→ **DIRECTION**
Repeat every line of the material, character for character.

→ **INFORMATION PROVIDED**

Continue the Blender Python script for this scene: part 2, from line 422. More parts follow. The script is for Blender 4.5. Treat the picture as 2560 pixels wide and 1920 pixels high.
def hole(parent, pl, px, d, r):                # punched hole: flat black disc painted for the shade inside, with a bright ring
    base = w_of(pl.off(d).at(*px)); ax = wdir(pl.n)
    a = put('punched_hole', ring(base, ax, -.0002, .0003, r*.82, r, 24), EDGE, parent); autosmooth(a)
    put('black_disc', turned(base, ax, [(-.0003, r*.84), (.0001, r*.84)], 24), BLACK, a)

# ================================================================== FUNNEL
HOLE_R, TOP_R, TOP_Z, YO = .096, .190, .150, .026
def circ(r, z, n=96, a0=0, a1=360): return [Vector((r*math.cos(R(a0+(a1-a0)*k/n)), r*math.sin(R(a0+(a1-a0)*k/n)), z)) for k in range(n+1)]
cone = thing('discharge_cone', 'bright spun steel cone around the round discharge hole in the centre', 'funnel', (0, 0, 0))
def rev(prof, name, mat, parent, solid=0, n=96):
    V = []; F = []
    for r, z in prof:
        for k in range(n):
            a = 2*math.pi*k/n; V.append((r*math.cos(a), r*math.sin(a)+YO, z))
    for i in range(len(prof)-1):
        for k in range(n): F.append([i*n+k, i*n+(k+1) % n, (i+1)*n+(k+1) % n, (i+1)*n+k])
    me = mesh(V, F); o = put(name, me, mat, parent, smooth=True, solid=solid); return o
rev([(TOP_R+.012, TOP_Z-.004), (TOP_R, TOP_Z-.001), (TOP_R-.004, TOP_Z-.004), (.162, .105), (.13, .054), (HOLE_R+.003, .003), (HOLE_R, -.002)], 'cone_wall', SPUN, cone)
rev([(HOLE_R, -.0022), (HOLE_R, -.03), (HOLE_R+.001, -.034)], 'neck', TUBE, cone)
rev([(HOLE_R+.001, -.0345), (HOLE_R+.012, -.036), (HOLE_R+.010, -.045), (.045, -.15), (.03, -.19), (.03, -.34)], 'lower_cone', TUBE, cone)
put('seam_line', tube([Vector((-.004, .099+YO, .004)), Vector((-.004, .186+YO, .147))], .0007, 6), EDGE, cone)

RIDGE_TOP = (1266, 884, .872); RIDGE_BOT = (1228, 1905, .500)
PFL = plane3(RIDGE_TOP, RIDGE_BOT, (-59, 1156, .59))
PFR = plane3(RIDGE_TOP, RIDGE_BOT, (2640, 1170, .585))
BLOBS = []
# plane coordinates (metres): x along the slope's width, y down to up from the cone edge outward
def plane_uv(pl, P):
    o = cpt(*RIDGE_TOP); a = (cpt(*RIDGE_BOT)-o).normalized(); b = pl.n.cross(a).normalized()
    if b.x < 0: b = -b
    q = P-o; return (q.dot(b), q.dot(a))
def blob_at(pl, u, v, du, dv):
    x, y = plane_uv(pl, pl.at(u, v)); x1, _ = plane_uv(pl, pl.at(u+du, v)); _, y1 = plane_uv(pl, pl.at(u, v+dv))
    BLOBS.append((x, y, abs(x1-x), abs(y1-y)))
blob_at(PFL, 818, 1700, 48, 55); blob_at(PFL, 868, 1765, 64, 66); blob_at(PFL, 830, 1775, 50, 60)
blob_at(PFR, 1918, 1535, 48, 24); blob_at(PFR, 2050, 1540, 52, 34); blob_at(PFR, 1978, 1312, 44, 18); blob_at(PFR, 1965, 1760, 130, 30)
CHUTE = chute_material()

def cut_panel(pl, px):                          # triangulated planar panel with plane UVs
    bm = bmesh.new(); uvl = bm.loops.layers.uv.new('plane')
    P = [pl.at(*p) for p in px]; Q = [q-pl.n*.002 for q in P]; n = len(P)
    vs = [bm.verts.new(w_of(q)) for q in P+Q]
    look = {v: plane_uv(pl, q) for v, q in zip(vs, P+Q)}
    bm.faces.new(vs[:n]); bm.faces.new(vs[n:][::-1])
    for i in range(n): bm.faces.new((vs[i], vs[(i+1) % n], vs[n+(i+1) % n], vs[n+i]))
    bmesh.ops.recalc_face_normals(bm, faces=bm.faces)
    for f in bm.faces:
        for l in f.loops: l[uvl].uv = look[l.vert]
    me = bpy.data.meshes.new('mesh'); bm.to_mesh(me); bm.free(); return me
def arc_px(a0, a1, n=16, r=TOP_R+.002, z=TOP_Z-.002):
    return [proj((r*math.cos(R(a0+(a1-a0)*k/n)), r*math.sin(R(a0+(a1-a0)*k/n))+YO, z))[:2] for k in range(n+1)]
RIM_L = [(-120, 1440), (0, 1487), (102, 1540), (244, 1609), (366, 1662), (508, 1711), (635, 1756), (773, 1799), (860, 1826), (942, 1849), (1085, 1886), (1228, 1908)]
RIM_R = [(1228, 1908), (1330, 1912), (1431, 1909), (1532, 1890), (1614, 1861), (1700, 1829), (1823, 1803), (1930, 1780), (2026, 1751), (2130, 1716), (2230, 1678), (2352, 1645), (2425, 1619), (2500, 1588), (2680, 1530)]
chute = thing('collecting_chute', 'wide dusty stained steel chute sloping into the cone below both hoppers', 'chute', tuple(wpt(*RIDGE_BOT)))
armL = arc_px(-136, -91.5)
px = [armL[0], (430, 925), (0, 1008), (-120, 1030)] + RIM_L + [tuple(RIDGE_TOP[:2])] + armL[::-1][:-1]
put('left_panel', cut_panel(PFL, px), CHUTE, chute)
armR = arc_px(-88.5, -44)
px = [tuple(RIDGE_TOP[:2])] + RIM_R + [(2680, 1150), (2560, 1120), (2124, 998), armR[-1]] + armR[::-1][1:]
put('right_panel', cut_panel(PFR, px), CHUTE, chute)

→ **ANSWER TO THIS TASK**
Continue the Blender Python script for this scene: part 2, from line 422. More parts follow. The script is for Blender 4.5. Treat the picture as 2560 pixels wide and 1920 pixels high.
def hole(parent, pl, px, d, r):                # punched hole: flat black disc painted for the shade inside, with a bright ring
    base = w_of(pl.off(d).at(*px)); ax = wdir(pl.n)
    a = put('punched_hole', ring(base, ax, -.0002, .0003, r*.82, r, 24), EDGE, parent); autosmooth(a)
    put('black_disc', turned(base, ax, [(-.0003, r*.84), (.0001, r*.84)], 24), BLACK, a)

# ================================================================== FUNNEL
HOLE_R, TOP_R, TOP_Z, YO = .096, .190, .150, .026
def circ(r, z, n=96, a0=0, a1=360): return [Vector((r*math.cos(R(a0+(a1-a0)*k/n)), r*math.sin(R(a0+(a1-a0)*k/n)), z)) for k in range(n+1)]
cone = thing('discharge_cone', 'bright spun steel cone around the round discharge hole in the centre', 'funnel', (0, 0, 0))
def rev(prof, name, mat, parent, solid=0, n=96):
    V = []; F = []
    for r, z in prof:
        for k in range(n):
            a = 2*math.pi*k/n; V.append((r*math.cos(a), r*math.sin(a)+YO, z))
    for i in range(len(prof)-1):
        for k in range(n): F.append([i*n+k, i*n+(k+1) % n, (i+1)*n+(k+1) % n, (i+1)*n+k])
    me = mesh(V, F); o = put(name, me, mat, parent, smooth=True, solid=solid); return o
rev([(TOP_R+.012, TOP_Z-.004), (TOP_R, TOP_Z-.001), (TOP_R-.004, TOP_Z-.004), (.162, .105), (.13, .054), (HOLE_R+.003, .003), (HOLE_R, -.002)], 'cone_wall', SPUN, cone)
rev([(HOLE_R, -.0022), (HOLE_R, -.03), (HOLE_R+.001, -.034)], 'neck', TUBE, cone)
rev([(HOLE_R+.001, -.0345), (HOLE_R+.012, -.036), (HOLE_R+.010, -.045), (.045, -.15), (.03, -.19), (.03, -.34)], 'lower_cone', TUBE, cone)
put('seam_line', tube([Vector((-.004, .099+YO, .004)), Vector((-.004, .186+YO, .147))], .0007, 6), EDGE, cone)

RIDGE_TOP = (1266, 884, .872); RIDGE_BOT = (1228, 1905, .500)
PFL = plane3(RIDGE_TOP, RIDGE_BOT, (-59, 1156, .59))
PFR = plane3(RIDGE_TOP, RIDGE_BOT, (2640, 1170, .585))
BLOBS = []
# plane coordinates (metres): x along the slope's width, y down to up from the cone edge outward
def plane_uv(pl, P):
    o = cpt(*RIDGE_TOP); a = (cpt(*RIDGE_BOT)-o).normalized(); b = pl.n.cross(a).normalized()
    if b.x < 0: b = -b
    q = P-o; return (q.dot(b), q.dot(a))
def blob_at(pl, u, v, du, dv):
    x, y = plane_uv(pl, pl.at(u, v)); x1, _ = plane_uv(pl, pl.at(u+du, v)); _, y1 = plane_uv(pl, pl.at(u, v+dv))
    BLOBS.append((x, y, abs(x1-x), abs(y1-y)))
blob_at(PFL, 818, 1700, 48, 55); blob_at(PFL, 868, 1765, 64, 66); blob_at(PFL, 830, 1775, 50, 60)
blob_at(PFR, 1918, 1535, 48, 24); blob_at(PFR, 2050, 1540, 52, 34); blob_at(PFR, 1978, 1312, 44, 18); blob_at(PFR, 1965, 1760, 130, 30)
CHUTE = chute_material()

def cut_panel(pl, px):                          # triangulated planar panel with plane UVs
    bm = bmesh.new(); uvl = bm.loops.layers.uv.new('plane')
    P = [pl.at(*p) for p in px]; Q = [q-pl.n*.002 for q in P]; n = len(P)
    vs = [bm.verts.new(w_of(q)) for q in P+Q]
    look = {v: plane_uv(pl, q) for v, q in zip(vs, P+Q)}
    bm.faces.new(vs[:n]); bm.faces.new(vs[n:][::-1])
    for i in range(n): bm.faces.new((vs[i], vs[(i+1) % n], vs[n+(i+1) % n], vs[n+i]))
    bmesh.ops.recalc_face_normals(bm, faces=bm.faces)
    for f in bm.faces:
        for l in f.loops: l[uvl].uv = look[l.vert]
    me = bpy.data.meshes.new('mesh'); bm.to_mesh(me); bm.free(); return me
def arc_px(a0, a1, n=16, r=TOP_R+.002, z=TOP_Z-.002):
    return [proj((r*math.cos(R(a0+(a1-a0)*k/n)), r*math.sin(R(a0+(a1-a0)*k/n))+YO, z))[:2] for k in range(n+1)]
RIM_L = [(-120, 1440), (0, 1487), (102, 1540), (244, 1609), (366, 1662), (508, 1711), (635, 1756), (773, 1799), (860, 1826), (942, 1849), (1085, 1886), (1228, 1908)]
RIM_R = [(1228, 1908), (1330, 1912), (1431, 1909), (1532, 1890), (1614, 1861), (1700, 1829), (1823, 1803), (1930, 1780), (2026, 1751), (2130, 1716), (2230, 1678), (2352, 1645), (2425, 1619), (2500, 1588), (2680, 1530)]
chute = thing('collecting_chute', 'wide dusty stained steel chute sloping into the cone below both hoppers', 'chute', tuple(wpt(*RIDGE_BOT)))
armL = arc_px(-136, -91.5)
px = [armL[0], (430, 925), (0, 1008), (-120, 1030)] + RIM_L + [tuple(RIDGE_TOP[:2])] + armL[::-1][:-1]
put('left_panel', cut_panel(PFL, px), CHUTE, chute)
armR = arc_px(-88.5, -44)
px = [tuple(RIDGE_TOP[:2])] + RIM_R + [(2680, 1150), (2560, 1120), (2124, 998), armR[-1]] + armR[::-1][1:]
put('right_panel', cut_panel(PFR, px), CHUTE, chute)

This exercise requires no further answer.